Some more visible sign of Silverberg’s influence would have been welcome in the treatment of religion here, because this is a deeply anti-religious novel. “Religion,” of course, is presented here as a single monolithic anti-intellectual movement. The Apostles are the only religious people to be found, and they’re presented as slobbering deity-crazed goobers who hate all science and preach only their apocalypse. Contemptuous asides by other characters indicate that these reactionaries want a return to piety and chastity; that’s about all we know of what they stand for, and it’s naturally dismissed as being beneath rational consideration. Not surprising; Dr. Asimov was one of those folks who tend to speak of (and judge) “religion” as a homogenous lump, which makes about as much sense as treating “government” or “architecture” or “language” or any other analogous term as a description, instead of a label for an entire category of human endeavor. Bob Silverberg, at least, had a ’60’s-vintage respect for the idea of spirituality, but none of that comes through here.

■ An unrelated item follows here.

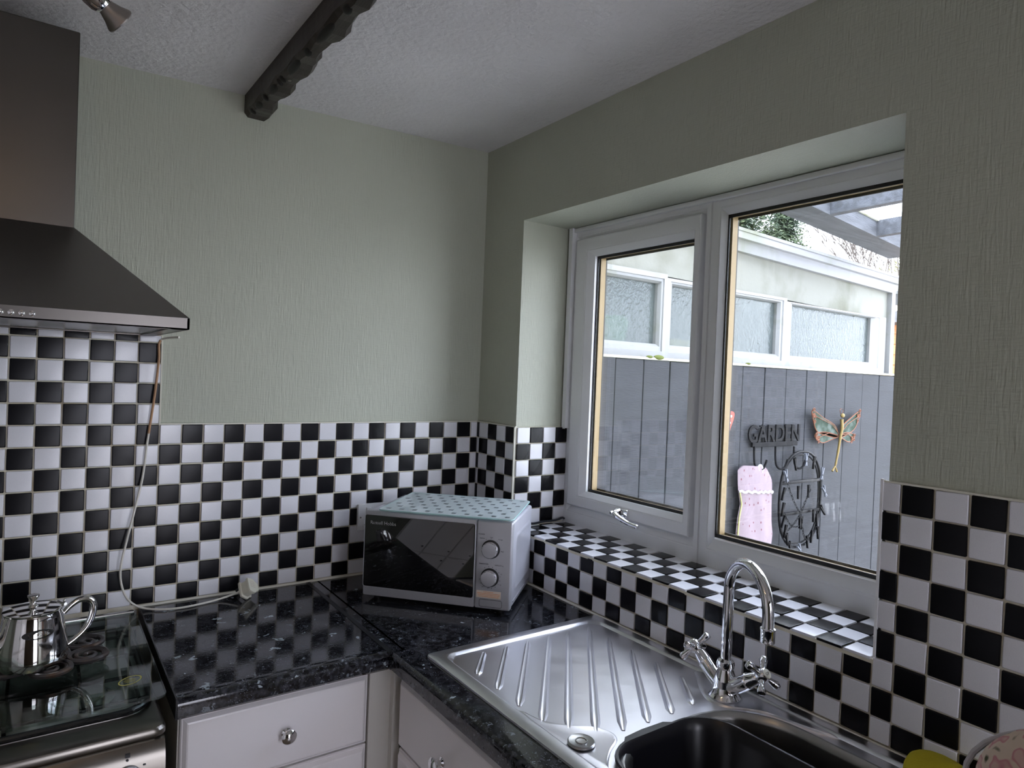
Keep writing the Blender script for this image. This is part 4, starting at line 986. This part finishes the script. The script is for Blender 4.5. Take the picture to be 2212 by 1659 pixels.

The only surprising part, for those who know the short story, is that the novel goes past the conclusion of the short story for over a hundred pages. Yet there, cut adrift from the plot outline of the short story, there’s really nowhere to go. Each character takes a long separate walk through the aftermath, noting and bemoaning the complete collapse of civilization in the panic. Then there’s the petty warlording, the threat of a takeover by the Apostles, and an ending that smells more like the fulfillment of a contractual obligation than the culmination of a storyline.

Frankly, I don’t know how to account for all of this. Asimov and Silverberg are famous in the field for good reason. I guess that even two such seasoned veterans can fall prey to the biggest pitfall of franchised fiction, i.e., the assumption that someone else is contributing the creativity.